El pozo, Juan Carlos Onetti.
El Palacio Legislativo
"Frente a esa enorme tarta de bodas, en la desembocadura de la magnífica y vacía Avenida del Libertador General Lavalleja, se yergue un policía (...) Todo parece medieval En la calle siguiente hay un mendigo sentado sobre un cajón; tiene el pie hinchado y lo ha extendido delante de él".
El fantasma de Harlot, Norman Mailer.
El tranvía 42
"Antes de llegar a la curva que hace el 42 cuando va por Asencio y da vuelta para tomar Suárez vi brillar al Sol, como antes, los rieles. (...) Tenía tristeza y pesimismo. Pensaba en muchas cosas nuevas y en la insolencia con que irrumpían algunas de ellas".
Por los tiempos de Clemente Colling, Felisberto Hernández.
El Palacio Salvo
"Una jirafa un poco aburrida / porque no han brotado palmeras de 100 metros. / Una jirafa empantanada en Andes y 18, / incapaz de cruzar la calle, / por miedo a que los autos / se le metan entre las patas y le hagan caer".
Poema del rascacielos de Salvo, Alfredo Mario Ferreiro.
Ciudad querida
"Con cuánto amor te canto, Montevideo,/ a pesar de lo amarga que haces mi vida./ Eres en mi existencia llaga y recreo; / herida, y venda y bálsamo de mi herida".
De Poemas montevideanos, Emilio Frugoni.
Letras para el Barrio
Jacinto Vera
LÍber Falco
"Yo nací en Jacinto Vera, / qué barrio Jacinto Vera. / Ranchos de lata por fuera / y por dentro de madera. / De noche blanca corría, / blanca corría la luna, / y yo corría tras ella./ De repente la perdía,/ de repente aparecía,/ entre los ranchos de lata/ y por adentro madera".
Calle Inca
Idea Vilariño
"Faroles inca ruben/subiendo por la cuesta/ flores de paraíso por el suelo / la escuela / mil novecientos cuánto / la esquina las estrellas.(...) Frío ruben lo oscuro / olor de aquellas flores/ de aquellos años fiestas./ Una hormiga subiendo/-faroles inca ruben- /su camisa celeste.
Pocitos
Felipe Polleri
".... había plantas florecientes y sillones cómodos donde los viejos panzudos, los que habían amasado su fortuna a partir de la falta de escrúpulos y de un almacén en Tacuarembó, fumaban un habano en soledad porque sus mujeres no les permitían fumar en los apartamentos"

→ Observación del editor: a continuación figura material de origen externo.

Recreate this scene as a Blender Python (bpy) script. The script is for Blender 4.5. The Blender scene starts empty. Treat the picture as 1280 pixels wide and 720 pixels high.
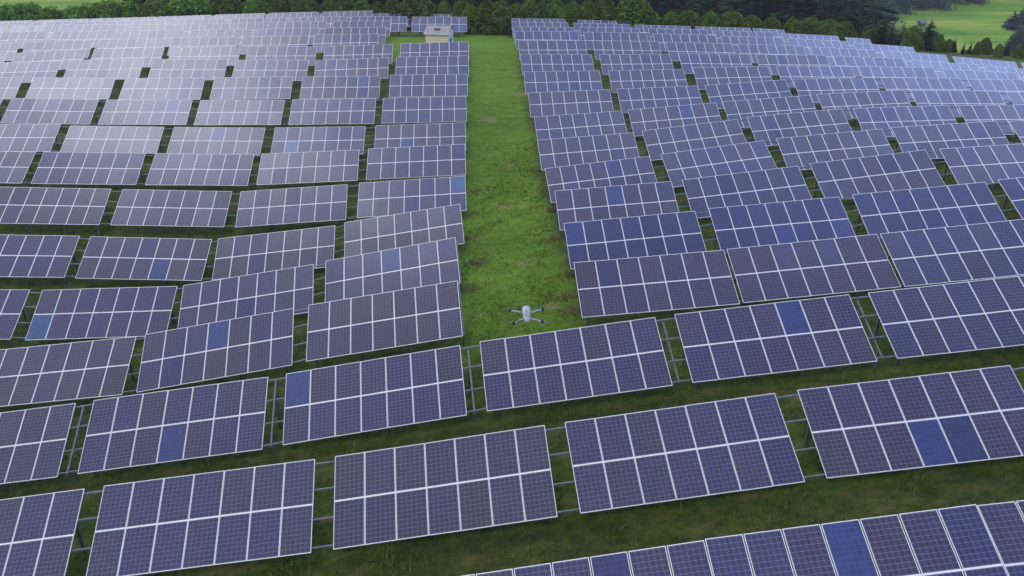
import bpy, bmesh, math, random
import numpy as np
from mathutils import Matrix, Vector

random.seed(7); RNG = np.random.default_rng(7)
R = math.radians
# (row, column, panel columns, x, y, z, slope, yaw, extra tilt) of every table, metres and degrees
TABLES = [
    (0,-1,7,-5.363,14.616,-18.149,8.65,3.07,0.02),
    (0,0,7,1.705,15.021,-17.071,8.65,2.85,0.03),
    (0,1,7,8.664,15.367,-16.078,7.71,2.26,0.78),
    (0,2,7,15.658,15.655,-15.266,5.79,2.78,-0.14),
    (1,-2,7,-17.392,20.167,-19.715,7.47,2.7,0.21),
    (1,-1,7,-9.855,20.753,-18.939,6.49,3.32,1.0),
    (1,0,7,-2.231,21.246,-18.005,8.75,2.46,1.46),
    (1,1,7,5.43,21.779,-17.033,6.78,4.16,1.48),
    (1,2,7,13.099,22.164,-16.077,6.45,2.45,0.65),
    (1,3,7,20.826,22.607,-15.213,6.29,2.86,0.32),
    (2,-2,7,-20.635,26.183,-20.498,7.04,2.56,0.71),
    (2,-1,7,-13.017,26.731,-19.642,7.31,2.8,1.44),
    (2,0,7,-5.35,27.306,-18.614,8.98,3.31,0.88),
    (2,1,7,2.382,27.85,-17.531,7.19,3.62,0.99),
    (2,2,7,10.127,28.328,-16.643,5.27,4.04,0.77),
    (2,3,7,17.867,28.772,-15.885,5.44,3.26,-0.1),
    (3,-2,7,-20.828,32.343,-20.91,5.1,2.47,-0.7),
    (3,-1,7,-13.447,33.046,-20.108,9.17,4.28,0.68),
    (3,0,7,-5.832,33.52,-18.833,8.93,3.07,-0.0),
    (3,1,7,6.499,34.39,-17.355,4.16,2.84,0.26),
    (3,2,7,13.674,34.802,-16.769,5.22,2.64,-0.18),
    (3,3,7,20.761,34.955,-16.029,5.23,2.69,-0.27),
    (4,-3,7,-29.026,38.303,-21.197,-1.15,2.33,0.62),
    (4,-2,7,-21.291,38.614,-21.267,0.65,2.73,1.45),
    (4,-1,7,-13.872,39.134,-20.682,8.33,4.31,0.35),
    (4,0,7,-6.294,39.66,-19.395,9.89,3.28,-0.45),
    (4,1,7,6.393,40.574,-17.928,4.9,2.68,0.21),
    (4,2,7,14.143,41.023,-17.269,4.4,2.98,0.57),
    (4,3,7,21.814,41.298,-16.536,5.56,1.0,-0.06),
    (4,4,7,29.589,41.691,-15.772,5.31,3.78,-0.51),
    (5,-3,7,-29.057,44.339,-20.673,-2.4,3.54,-0.14),
    (5,-2,7,-21.438,44.789,-21.051,-2.63,2.77,0.14),
    (5,-1,7,-13.985,45.346,-20.903,5.6,3.42,0.57),
    (5,0,7,-6.42,45.93,-19.895,8.61,3.49,0.35),
    (5,1,7,6.181,46.753,-18.459,4.19,2.25,0.25),
    (5,2,7,13.863,47.089,-17.73,6.06,3.34,0.71),
    (5,3,7,21.599,47.678,-16.898,6.08,3.48,0.65),
    (5,4,7,29.383,47.969,-16.237,3.42,1.64,-0.64),
    (6,-3,7,-29.722,50.65,-20.087,-2.5,3.72,0.04),
    (6,-2,7,-22.022,51.197,-20.449,-2.32,3.25,0.03),
    (6,-1,7,-14.348,51.646,-20.439,2.77,4.03,0.36),
    (6,0,7,-6.552,51.972,-19.934,3.17,2.57,-0.31),
    (6,1,7,5.834,52.645,-18.946,5.79,4.17,-0.05),
    (6,2,7,13.593,53.198,-18.054,5.84,6.61,-0.88),
    (6,3,7,21.269,53.654,-17.25,4.92,2.01,-0.72),
    (6,4,7,28.96,54.036,-16.727,3.08,1.68,0.16),
    (6,5,7,36.753,54.13,-16.343,2.26,3.1,0.28),
    (7,-4,7,-37.587,56.766,-19.581,-1.9,2.83,-0.05),
    (7,-3,7,-29.88,57.079,-19.794,-1.98,3.8,0.46),
    (7,-2,7,-22.196,57.525,-20.031,-1.26,2.53,0.05),
    (7,-1,7,-14.566,57.885,-19.965,1.44,3.64,0.02),
    (7,0,7,-6.883,58.261,-19.671,2.07,2.56,0.46),
    (7,1,7,5.46,58.537,-18.965,3.65,3.57,-0.15),
    (7,2,7,13.154,59.177,-18.291,5.96,4.01,-0.32),
    (7,3,7,20.863,59.854,-17.575,4.26,3.59,0.14),
    (7,4,7,28.67,60.173,-17.205,1.39,1.94,0.66),
    (7,5,7,36.322,60.148,-17.051,0.77,0.39,0.76),
    (8,-4,7,-38.793,63.123,-19.442,-1.83,5.53,-1.1),
    (8,-3,7,-30.873,63.455,-19.68,-2.5,5.82,-1.98),
    (8,-2,7,-22.977,63.733,-19.872,-1.33,3.41,-0.71),
    (8,-1,7,-15.026,63.666,-19.82,-0.01,3.38,-0.05),
    (8,0,7,-7.149,63.933,-19.651,1.15,2.96,0.03),
    (8,1,7,5.373,64.821,-19.04,2.85,4.3,-0.04),
    (8,2,7,12.87,65.467,-18.589,4.12,2.33,-0.21),
    (8,3,7,20.464,65.921,-18.079,3.96,2.23,0.02),
    (8,4,7,28.034,66.336,-17.665,2.42,2.21,0.26),
    (8,5,7,35.575,66.409,-17.553,-0.29,-0.43,-0.03),
    (8,6,7,43.214,66.46,-17.645,-0.53,3.36,-0.07),
    (9,-5,7,-46.345,69.107,-18.94,-1.69,3.11,-0.1),
    (9,-4,7,-38.552,69.589,-19.151,-2.12,4.58,-0.16),
    (9,-3,7,-30.666,69.767,-19.277,-1.46,4.63,-0.69),
    (9,-2,7,-22.833,69.901,-19.314,-0.66,3.56,-0.3),
    (9,-1,7,-15.085,70.078,-19.272,0.15,2.84,0.46),
    (9,0,7,-7.399,70.266,-19.162,0.6,3.05,0.52),
    (9,1,7,4.973,71.382,-18.879,1.99,2.32,0.0),
    (9,2,7,12.66,71.86,-18.657,1.68,2.99,-0.04),
    (9,3,7,20.327,72.205,-18.297,3.32,3.26,0.04),
    (9,4,7,27.964,72.444,-17.986,0.89,1.17,-0.23),
    (9,5,7,35.619,72.621,-17.97,-0.82,2.01,-0.19),
    (9,6,7,43.168,72.647,-18.125,-1.36,3.21,0.01),
    (10,-5,7,-47.776,75.341,-18.718,-0.24,6.78,-1.77),
    (10,-4,7,-39.653,75.824,-18.79,-1.84,7.07,-2.26),
    (10,-3,7,-31.627,76.282,-18.925,-1.19,5.55,-1.99),
    (10,-2,7,-23.529,76.306,-18.851,-0.42,4.48,-0.65),
    (10,-1,7,-15.55,76.465,-18.811,-0.28,3.77,-0.54),
    (10,0,7,-7.587,76.726,-18.691,0.24,3.18,-0.59),
    (10,1,7,4.646,77.587,-18.57,0.24,2.84,-0.29),
    (10,2,7,12.49,77.907,-18.504,0.6,2.75,-0.18),
    (10,3,7,20.384,78.253,-18.301,0.73,2.22,0.09),
    (10,4,7,28.16,78.381,-18.254,-0.62,2.2,-0.27),
    (10,5,7,35.938,78.577,-18.352,-1.04,0.86,-0.58),
    (10,6,7,43.681,78.407,-18.667,-3.19,2.08,-0.05),
    (10,7,7,51.408,78.85,-19.166,-4.19,2.68,-0.03),
    (11,-5,7,-47.098,81.402,-18.634,0.9,3.61,-0.09),
    (11,-4,7,-39.254,81.949,-18.48,0.29,4.59,-0.52),
    (11,-3,7,-31.261,82.216,-18.538,-1.29,4.9,-0.12),
    (11,-2,7,-23.382,82.422,-18.635,-0.68,3.25,0.39),
    (11,-1,7,-15.555,82.584,-18.55,1.25,4.7,-0.12),
    (11,0,7,-7.784,82.99,-18.364,0.67,2.87,-0.56),
    (11,1,7,4.399,83.571,-18.263,-0.74,3.88,-0.61),
    (11,2,7,12.201,83.846,-18.3,-0.22,3.54,-0.52),
    (11,3,7,20.038,84.015,-18.302,-1.11,2.14,-0.37),
    (11,4,7,27.721,84.085,-18.4,-0.68,1.69,-0.05),
    (11,5,7,35.449,84.193,-18.631,-2.53,1.64,0.05),
    (11,6,7,43.214,84.289,-19.136,-4.72,4.48,-0.12),
    (11,7,7,50.964,84.399,-19.757,-4.89,3.23,0.05),
    (12,-6,7,-55.207,86.592,-19.106,2.18,4.38,-0.08),
    (12,-5,7,-47.266,87.108,-18.773,1.86,6.3,-0.06),
    (12,-4,7,-39.404,87.597,-18.563,0.24,3.72,0.3),
    (12,-3,7,-31.611,88.076,-18.523,0.24,3.79,-0.45),
    (12,-2,7,-23.832,88.468,-18.54,-0.41,3.29,0.2),
    (12,-1,7,-15.915,88.673,-18.446,0.88,3.68,0.28),
    (12,0,7,-8.054,89.001,-18.223,1.08,2.91,-0.01),
    (12,1,7,4.207,89.44,-18.093,-0.59,3.96,0.62),
    (12,2,7,12.012,89.884,-18.198,-1.34,4.07,-0.03),
    (12,3,7,19.749,89.89,-18.367,-1.87,3.09,-0.24),
    (12,4,7,27.37,90.021,-18.605,-2.28,3.03,0.01),
    (12,5,7,35.086,90.116,-18.964,-3.38,2.53,-0.08),
    (12,6,7,42.842,90.325,-19.455,-4.39,3.38,0.13),
    (12,7,7,50.434,90.363,-20.123,-5.43,2.34,-0.03),
    (12,8,7,58.161,90.806,-20.894,-5.95,2.81,-0.02),
    (13,-6,7,-56.912,92.556,-19.077,1.2,2.95,0.35),
    (13,-5,7,-49.138,92.976,-18.876,0.89,5.53,0.44),
    (13,-4,7,-41.406,93.471,-18.726,0.47,4.73,0.11),
    (13,-3,7,-33.702,93.959,-18.648,-0.08,4.85,0.17),
    (13,-2,7,-25.978,94.507,-18.614,0.24,3.94,-0.0),
    (13,-1,7,-18.324,95.038,-18.504,0.53,3.09,0.04),
    (13,1,7,3.866,95.458,-18.222,-0.92,3.53,-0.03),
    (13,2,7,11.507,95.585,-18.353,-1.27,2.62,0.13),
    (13,3,7,19.252,95.765,-18.59,-1.94,3.0,0.02),
    (13,4,7,26.855,96.024,-18.894,-2.55,3.51,-0.04),
    (13,5,7,34.502,96.335,-19.267,-3.55,4.64,0.22),
    (13,6,7,41.947,96.361,-19.812,-4.24,3.13,-0.08),
    (14,-5,7,-57.355,99.227,-19.064,0.65,3.3,0.03),
    (14,-4,7,-49.47,99.528,-19.001,0.05,2.81,-0.0),
    (14,-3,7,-41.622,99.799,-18.976,0.1,3.86,-0.05),
    (14,-2,7,-33.845,100.212,-18.928,0.27,3.32,-0.04),
    (14,-1,7,-26.087,100.588,-18.869,0.38,3.16,-0.13),
    (14,0,7,-18.288,100.913,-18.797,0.28,4.41,-0.37),
    (14,1,7,3.703,101.234,-18.768,-0.88,3.09,-0.15),
    (14,2,7,11.487,101.364,-18.857,-1.15,2.18,0.05),
    (14,3,7,19.603,101.734,-19.066,-2.01,3.85,0.0),
    (14,4,7,27.459,101.999,-19.366,-2.74,2.81,0.01),
    (14,5,7,35.501,102.205,-19.783,-3.58,4.37,-0.01),
    (14,6,3,41.257,102.213,-20.185,-4.34,3.16,-0.01),
    (15,-6,7,-65.4,105.022,-19.62,1.71,2.12,-0.04),
    (15,-5,7,-57.674,105.465,-19.429,1.12,0.95,-0.08),
    (15,-4,7,-49.723,105.574,-19.329,-0.05,3.83,-0.0),
    (15,-3,7,-41.868,105.76,-19.307,0.06,3.09,-0.02),
    (15,-2,7,-34.048,106.0,-19.22,0.74,3.65,0.01),
    (15,-1,7,-26.309,106.305,-19.087,0.75,3.09,0.03),
    (15,0,7,-18.466,106.522,-19.013,-0.06,3.03,-0.01),
    (15,1,7,3.497,107.561,-19.309,-0.95,3.68,-0.05),
    (15,2,7,11.182,107.619,-19.475,-1.94,3.29,-0.01),
    (15,3,7,18.842,107.713,-19.725,-2.06,3.32,-0.06),
    (15,4,7,26.444,107.942,-19.968,-2.08,3.43,0.02),
    (15,5,4,32.265,108.293,-20.226,-3.18,3.28,0.01),
    (16,-5,7,-63.796,110.466,-19.917,0.14,3.14,-0.01),
    (16,-4,7,-56.069,110.91,-19.882,0.38,3.0,-0.02),
    (16,-3,7,-48.141,111.216,-19.779,0.85,3.45,-0.03),
    (16,-2,7,-40.416,111.38,-19.652,0.53,2.73,0.0),
    (16,-1,7,-32.509,111.611,-19.547,0.51,4.59,0.06),
    (16,0,7,-24.853,112.117,-19.456,0.77,1.75,-0.07),
    (16,1,7,-17.111,112.078,-19.399,-0.49,3.47,0.53),
    (16,2,7,-9.387,112.234,-19.472,-0.62,2.57,0.11),
    (16,3,7,3.468,112.841,-19.778,-1.1,3.98,-0.05),
    (16,4,7,12.006,112.671,-19.981,-1.91,2.72,0.05),
    (17,-5,7,-71.433,122.572,-21.821,1.13,3.32,-0.01),
    (17,-4,7,-63.706,123.015,-21.671,1.1,3.35,-0.01),
    (17,-3,7,-55.979,123.458,-21.526,1.04,3.42,-0.02),
    (17,-2,7,-48.253,123.901,-21.393,0.93,3.56,-0.04),
    (17,-1,7,-40.37,124.24,-21.249,0.71,4.3,0.04),
    (17,0,7,-32.551,124.78,-21.163,0.34,3.68,0.03),
    (17,1,7,-24.98,125.255,-21.14,0.1,1.84,-0.06),
    (17,2,7,-17.49,125.179,-21.13,-0.27,2.38,-0.05),
    (17,3,7,-9.554,124.563,-21.174,-0.89,4.24,0.61),
    (18,-3,7,-69.856,122.677,-21.877,1.37,3.34,-0.0),
    (18,-2,7,-62.13,123.12,-21.692,1.37,3.41,-0.01),
    (18,-1,7,-54.403,123.563,-21.505,1.39,3.53,-0.02),
    (18,0,7,-46.676,124.006,-21.315,1.43,3.79,-0.03),
    (18,1,7,-38.893,124.272,-21.093,1.5,3.04,-0.01),
    (18,2,7,-31.183,124.439,-20.897,0.99,2.99,0.0),
    (18,3,7,-23.506,124.538,-20.736,1.0,3.22,0.04),
]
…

La ciudad que soñó Alexandre Dumas
LA NUEVA TROYA.
Alexandre Dumas, 1850.
"Cuando el viajero llega de Europa en una de esas naves que los primeros habitantes del país tomaron por casas volantes, lo primero que divisa, una vez que el vigía ha gritado ¡tierra!, son dos montañas: una de ladrillos, que es la catedral, la iglesia madre, la matriz como allá se dice; la otra de piedra, salpicada de algunas manchas de verdor y coronada por un fanal: esta montaña se llama el Cerro.
Luego, a medida que se va aproximando, por debajo de las torres de la catedral cuyas cúpulas de porcelana centellean al sol, a la derecha del fanal colocado sobre el montículo que domina la vasta llanura, distingue los miradores innumerables y de variadas formas que coronan casi todas las casas; luego esas mismas casas, rojas y blancas, con sus terrazas, frescos refugios en la noche; luego, al pie del Cerro, los saladeros, vastas construcciones donde se salan las carnes; y después, en fin, al fondo de la bahía y bordeando el mar, las encantadoras quintas, delicia y orgullo de sus habitantes y que hacen que, los días de fiesta, no se oigan por las calles más que estas palabras: `¡Vamos a la Aguada!`; `¡vamos al arroyo seco!`."